In deze zaak heeft het Gerechtshof 's-Hertogenbosch op 23 september 2021 uitspraak gedaan in hoger beroep tegen een vonnis van de rechtbank Limburg, zittingsplaats Maastricht, van 26 mei 2016. De zaak betreft een ontnemingsvordering ex artikel 36e van het Wetboek van Strafrecht tegen een verdachte, geboren in 1957, die momenteel verblijft in het Huis van Bewaring Roermond. De rechtbank had het wederrechtelijke voordeel vastgesteld op € 382.984,- en een betalingsverplichting opgelegd van € 377.984,-. Zowel de verdachte als de officier van justitie hebben hoger beroep ingesteld, waarbij de officier van justitie zijn hoger beroep later introk.

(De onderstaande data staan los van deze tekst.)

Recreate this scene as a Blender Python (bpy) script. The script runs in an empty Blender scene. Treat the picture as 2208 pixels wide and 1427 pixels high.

Het hof heeft de ontvankelijkheid van het openbaar ministerie in de ontnemingsvordering beoordeeld, waarbij de verdediging aanvoerde dat er sprake was van een buitensporig termijnverloop, wat zou leiden tot niet-ontvankelijkheid. Het hof verwierp dit standpunt en oordeelde dat de overschrijding van de redelijke termijn niet leidt tot niet-ontvankelijkheid van het openbaar ministerie. Het hof vernietigde het vonnis waarvan beroep en oordeelde dat de verdachte wederrechtelijk voordeel had genoten uit drugshandel, met name uit de levering van xtc-pillen en hennep.
Het hof stelde het geschatte voordeel uit de Fatsia- en Traderzaak vast op € 89.000,- en legde de verdachte een betalingsverplichting op van € 66.750,-, rekening houdend met de overschrijding van de redelijke termijn. De duur van de gijzeling werd vastgesteld op maximaal 1080 dagen. De beslissing is gegrond op artikel 36e van het Wetboek van Strafrecht, zoals deze ten tijde van het bewezenverklaarde rechtens golden.